Hennessey may be talking up its land speed record potential, and Bugatti might be thinking about it, but Sweden is a nation of doers.
Fresh from demolishing the Chiron’s 0-400km/h-0 mark in Denmark last month, Koenigsegg has now chewed up and spat out the Vmax record too.
Just like the acceleration/deceleration run, Koenigsegg was at a disadvantage from the start. Bugatti had endless runs of Volkswagen’s massive Ehra-Lessien oval, with its 5.5 mile straight. Koenigsegg had a disused World War 2 airbase.
But the Vandel Airbase is nowhere near long enough for a top speed run on a car supposedly capable of beating Bugatti’s 268mph record. In order to set a new mark, the team moved to the USA. No, there isn’t a secret, millpond-smooth race track in the States with an epic straight, but there are lots of long, straight roads.
Yes, Koenigsegg chose the public highway for its record run. This is rather appropriate, given that Koenigsegg also allegedly has the world’s fastest speeding ticket, at 242mph. The specific road it chose is an 11-mile stretch of Nevada’s Route 160, between Las Vegas and Pahrump, that the state’s authorities closed for the weekend.
The car once again was the Agera RS — in fact it appears to be the same customer car already used for the 0-400-0 record. Packing 1,361hp from its five-liter V8 and lightweight technologies from the limited run One:1, it’s not even the most potent car the brand makes but it’s the one best suited for record-breaking purposes.
Koenigsegg again tasked driver Niklas Lilja — the same man who took last month’s record — with beating Bugatti.

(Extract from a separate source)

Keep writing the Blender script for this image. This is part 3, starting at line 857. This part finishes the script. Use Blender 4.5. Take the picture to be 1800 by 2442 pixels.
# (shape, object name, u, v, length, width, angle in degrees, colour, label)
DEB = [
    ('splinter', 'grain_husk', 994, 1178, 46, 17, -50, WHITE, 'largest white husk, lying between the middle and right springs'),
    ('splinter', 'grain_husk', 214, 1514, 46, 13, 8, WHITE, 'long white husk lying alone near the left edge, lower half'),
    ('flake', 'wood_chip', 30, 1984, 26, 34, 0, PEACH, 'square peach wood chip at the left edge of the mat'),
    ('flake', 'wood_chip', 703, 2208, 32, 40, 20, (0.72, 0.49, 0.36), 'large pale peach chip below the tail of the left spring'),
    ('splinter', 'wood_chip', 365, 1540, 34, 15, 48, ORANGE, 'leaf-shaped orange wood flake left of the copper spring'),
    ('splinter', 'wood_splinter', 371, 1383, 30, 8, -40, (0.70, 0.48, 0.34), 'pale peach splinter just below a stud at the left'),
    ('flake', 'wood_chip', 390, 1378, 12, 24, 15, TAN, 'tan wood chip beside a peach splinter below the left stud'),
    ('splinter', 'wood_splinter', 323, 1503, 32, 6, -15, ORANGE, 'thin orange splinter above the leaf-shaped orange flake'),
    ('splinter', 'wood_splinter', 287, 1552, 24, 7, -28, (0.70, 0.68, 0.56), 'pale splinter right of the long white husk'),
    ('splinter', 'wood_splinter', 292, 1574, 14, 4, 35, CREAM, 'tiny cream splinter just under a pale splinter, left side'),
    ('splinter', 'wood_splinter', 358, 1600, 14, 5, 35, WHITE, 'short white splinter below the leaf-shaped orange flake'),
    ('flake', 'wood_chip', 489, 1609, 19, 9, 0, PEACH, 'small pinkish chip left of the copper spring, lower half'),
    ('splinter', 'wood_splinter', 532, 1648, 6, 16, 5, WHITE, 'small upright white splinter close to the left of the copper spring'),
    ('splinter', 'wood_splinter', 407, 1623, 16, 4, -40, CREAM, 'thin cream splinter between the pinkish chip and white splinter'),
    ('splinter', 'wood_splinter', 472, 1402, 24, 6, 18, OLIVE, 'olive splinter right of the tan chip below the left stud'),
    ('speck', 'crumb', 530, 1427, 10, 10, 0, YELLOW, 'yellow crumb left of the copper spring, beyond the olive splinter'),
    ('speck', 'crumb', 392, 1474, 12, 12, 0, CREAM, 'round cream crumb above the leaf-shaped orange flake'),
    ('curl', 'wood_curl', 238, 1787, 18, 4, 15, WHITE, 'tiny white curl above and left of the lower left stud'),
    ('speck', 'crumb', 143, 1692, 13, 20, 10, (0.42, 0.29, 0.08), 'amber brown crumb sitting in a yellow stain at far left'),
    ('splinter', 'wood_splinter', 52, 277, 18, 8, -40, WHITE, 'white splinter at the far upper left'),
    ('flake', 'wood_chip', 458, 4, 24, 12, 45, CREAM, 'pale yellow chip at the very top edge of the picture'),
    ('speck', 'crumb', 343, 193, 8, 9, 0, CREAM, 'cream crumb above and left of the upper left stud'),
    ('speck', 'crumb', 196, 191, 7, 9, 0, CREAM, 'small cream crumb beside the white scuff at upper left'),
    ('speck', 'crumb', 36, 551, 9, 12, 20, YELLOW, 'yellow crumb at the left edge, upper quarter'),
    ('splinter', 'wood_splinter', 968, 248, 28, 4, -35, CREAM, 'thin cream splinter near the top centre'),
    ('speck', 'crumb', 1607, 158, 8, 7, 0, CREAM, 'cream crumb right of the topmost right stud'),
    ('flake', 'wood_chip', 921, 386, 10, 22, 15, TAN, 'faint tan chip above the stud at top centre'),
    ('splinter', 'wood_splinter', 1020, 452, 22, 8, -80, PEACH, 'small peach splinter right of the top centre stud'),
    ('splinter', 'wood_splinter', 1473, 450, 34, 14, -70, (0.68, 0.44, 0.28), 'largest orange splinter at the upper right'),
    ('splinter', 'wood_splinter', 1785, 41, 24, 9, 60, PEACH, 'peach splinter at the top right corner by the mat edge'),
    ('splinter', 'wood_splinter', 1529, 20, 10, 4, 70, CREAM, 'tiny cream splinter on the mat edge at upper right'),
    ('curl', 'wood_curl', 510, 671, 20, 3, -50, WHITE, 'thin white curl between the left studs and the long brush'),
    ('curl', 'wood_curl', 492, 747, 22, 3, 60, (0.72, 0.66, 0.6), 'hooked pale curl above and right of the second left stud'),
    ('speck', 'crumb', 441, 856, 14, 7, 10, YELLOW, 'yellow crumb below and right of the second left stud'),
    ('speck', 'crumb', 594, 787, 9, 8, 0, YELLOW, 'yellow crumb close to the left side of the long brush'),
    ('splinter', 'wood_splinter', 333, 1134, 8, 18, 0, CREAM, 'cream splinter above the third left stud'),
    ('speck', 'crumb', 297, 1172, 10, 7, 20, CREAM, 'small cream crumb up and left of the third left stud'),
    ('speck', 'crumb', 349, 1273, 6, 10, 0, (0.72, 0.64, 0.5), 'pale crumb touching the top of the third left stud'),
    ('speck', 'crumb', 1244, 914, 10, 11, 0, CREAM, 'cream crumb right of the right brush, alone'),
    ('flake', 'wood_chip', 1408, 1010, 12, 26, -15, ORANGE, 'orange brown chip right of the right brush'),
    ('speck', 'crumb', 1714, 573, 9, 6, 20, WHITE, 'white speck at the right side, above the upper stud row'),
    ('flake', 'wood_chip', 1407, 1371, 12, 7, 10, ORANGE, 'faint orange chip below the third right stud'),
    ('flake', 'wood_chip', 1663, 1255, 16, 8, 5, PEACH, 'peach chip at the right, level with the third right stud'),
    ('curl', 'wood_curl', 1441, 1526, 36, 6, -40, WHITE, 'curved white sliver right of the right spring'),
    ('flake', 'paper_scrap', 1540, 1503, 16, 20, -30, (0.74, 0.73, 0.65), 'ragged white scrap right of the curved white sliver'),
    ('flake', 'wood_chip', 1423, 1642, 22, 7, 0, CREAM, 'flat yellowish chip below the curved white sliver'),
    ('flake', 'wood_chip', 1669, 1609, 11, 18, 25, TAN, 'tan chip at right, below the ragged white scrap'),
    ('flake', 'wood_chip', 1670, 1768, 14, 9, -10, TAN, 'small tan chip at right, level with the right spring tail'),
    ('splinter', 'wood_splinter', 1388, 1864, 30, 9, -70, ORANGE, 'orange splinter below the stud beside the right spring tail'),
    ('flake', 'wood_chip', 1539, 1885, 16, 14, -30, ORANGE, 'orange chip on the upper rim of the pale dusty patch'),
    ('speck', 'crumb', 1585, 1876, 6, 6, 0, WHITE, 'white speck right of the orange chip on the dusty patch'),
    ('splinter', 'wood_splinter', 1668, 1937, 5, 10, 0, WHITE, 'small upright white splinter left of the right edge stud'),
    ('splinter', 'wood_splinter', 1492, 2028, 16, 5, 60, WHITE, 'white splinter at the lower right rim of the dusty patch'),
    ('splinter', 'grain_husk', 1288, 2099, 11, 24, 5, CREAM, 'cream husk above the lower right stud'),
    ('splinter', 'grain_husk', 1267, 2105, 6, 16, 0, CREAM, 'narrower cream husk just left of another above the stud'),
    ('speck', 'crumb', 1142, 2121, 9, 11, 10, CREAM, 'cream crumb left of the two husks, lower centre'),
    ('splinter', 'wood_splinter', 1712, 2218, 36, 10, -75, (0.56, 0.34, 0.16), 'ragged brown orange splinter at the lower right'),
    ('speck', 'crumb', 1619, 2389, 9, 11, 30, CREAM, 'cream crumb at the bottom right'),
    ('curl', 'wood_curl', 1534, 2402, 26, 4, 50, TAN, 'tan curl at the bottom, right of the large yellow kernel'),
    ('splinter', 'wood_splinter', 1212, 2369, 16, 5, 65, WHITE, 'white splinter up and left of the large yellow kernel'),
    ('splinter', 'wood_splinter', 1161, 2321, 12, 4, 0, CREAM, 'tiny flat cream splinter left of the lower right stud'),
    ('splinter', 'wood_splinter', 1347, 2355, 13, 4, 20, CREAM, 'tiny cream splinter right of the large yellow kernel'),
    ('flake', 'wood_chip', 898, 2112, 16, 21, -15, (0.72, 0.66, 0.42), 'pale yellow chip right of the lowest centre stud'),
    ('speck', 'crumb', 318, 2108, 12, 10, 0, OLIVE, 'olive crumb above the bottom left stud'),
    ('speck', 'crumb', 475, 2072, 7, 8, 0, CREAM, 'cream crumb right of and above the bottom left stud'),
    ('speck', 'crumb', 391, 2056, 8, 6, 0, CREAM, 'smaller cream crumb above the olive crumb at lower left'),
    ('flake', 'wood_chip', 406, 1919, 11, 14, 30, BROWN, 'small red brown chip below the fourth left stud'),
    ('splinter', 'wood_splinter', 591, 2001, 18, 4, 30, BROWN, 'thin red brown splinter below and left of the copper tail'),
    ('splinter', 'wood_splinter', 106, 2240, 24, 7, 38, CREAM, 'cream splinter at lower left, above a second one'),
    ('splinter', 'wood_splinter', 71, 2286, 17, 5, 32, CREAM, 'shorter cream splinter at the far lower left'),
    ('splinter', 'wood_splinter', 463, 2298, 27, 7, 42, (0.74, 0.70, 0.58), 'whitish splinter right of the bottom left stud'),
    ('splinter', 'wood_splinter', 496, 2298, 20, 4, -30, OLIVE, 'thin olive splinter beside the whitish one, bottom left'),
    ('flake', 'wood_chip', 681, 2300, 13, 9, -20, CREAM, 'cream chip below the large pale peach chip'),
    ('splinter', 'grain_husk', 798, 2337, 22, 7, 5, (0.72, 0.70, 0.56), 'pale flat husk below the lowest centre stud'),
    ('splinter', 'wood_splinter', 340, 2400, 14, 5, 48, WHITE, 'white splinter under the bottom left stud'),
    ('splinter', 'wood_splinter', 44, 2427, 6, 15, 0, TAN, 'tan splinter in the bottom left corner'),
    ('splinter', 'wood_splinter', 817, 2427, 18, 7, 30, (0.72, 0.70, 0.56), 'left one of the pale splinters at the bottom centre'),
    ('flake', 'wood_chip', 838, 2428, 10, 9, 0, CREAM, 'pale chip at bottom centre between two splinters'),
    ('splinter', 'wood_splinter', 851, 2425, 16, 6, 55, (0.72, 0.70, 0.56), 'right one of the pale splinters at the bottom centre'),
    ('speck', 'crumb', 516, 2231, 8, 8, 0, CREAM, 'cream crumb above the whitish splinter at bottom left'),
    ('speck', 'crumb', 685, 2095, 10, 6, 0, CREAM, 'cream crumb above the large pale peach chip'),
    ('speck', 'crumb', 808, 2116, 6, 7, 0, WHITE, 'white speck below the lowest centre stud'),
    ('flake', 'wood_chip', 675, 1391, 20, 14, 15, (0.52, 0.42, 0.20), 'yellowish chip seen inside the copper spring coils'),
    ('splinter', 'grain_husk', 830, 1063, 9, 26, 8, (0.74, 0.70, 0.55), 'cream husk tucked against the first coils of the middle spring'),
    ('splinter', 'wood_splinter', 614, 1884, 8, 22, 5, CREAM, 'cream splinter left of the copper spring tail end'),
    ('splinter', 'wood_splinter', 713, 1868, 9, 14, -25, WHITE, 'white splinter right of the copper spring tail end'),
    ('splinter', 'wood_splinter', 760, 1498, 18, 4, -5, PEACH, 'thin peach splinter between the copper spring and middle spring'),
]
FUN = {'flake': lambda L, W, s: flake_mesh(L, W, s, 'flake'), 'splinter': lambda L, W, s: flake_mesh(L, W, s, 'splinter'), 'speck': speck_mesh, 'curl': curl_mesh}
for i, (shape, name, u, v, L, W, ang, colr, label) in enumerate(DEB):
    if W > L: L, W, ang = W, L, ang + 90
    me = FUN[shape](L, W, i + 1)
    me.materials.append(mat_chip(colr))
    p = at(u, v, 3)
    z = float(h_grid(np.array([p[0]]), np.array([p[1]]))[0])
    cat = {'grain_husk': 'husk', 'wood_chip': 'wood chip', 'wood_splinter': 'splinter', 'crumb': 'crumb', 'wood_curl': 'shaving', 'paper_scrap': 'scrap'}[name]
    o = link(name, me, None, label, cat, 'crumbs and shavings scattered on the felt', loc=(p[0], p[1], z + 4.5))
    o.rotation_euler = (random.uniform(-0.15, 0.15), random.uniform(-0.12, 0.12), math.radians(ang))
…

On his outbound run, Lilja hit close to 272mph. That was enough to secure it an unofficial ranking as the world’s fastest car, beating the 270.49mph target set by the Hennessey Venom GT in 2014 and an 80-year old record for speeds set on the public road. But to be official, he needed to repeat the feat in the other direction — something Hennessey didn’t achieve.
Lilja’s return trip was even faster. The Agera blew through at an incredible 284mph for a two-way average of 277.9mph and, once ratified, a new world record. And remember, this is in a customer’s car on factory standard road tires…
Of course Hennessey and Bugatti are unlikely to take this lying down. The Chiron’s two-ton heft might have harmed its acceleration, but weight is incidental for top speed. The 1,479hp car is, with Ehra-Lessien at its disposal, well equipped to take the record back. Hennessey’s Venom F5 is more powerful still, at 1,600hp.
It seems like the race to 300mph is on.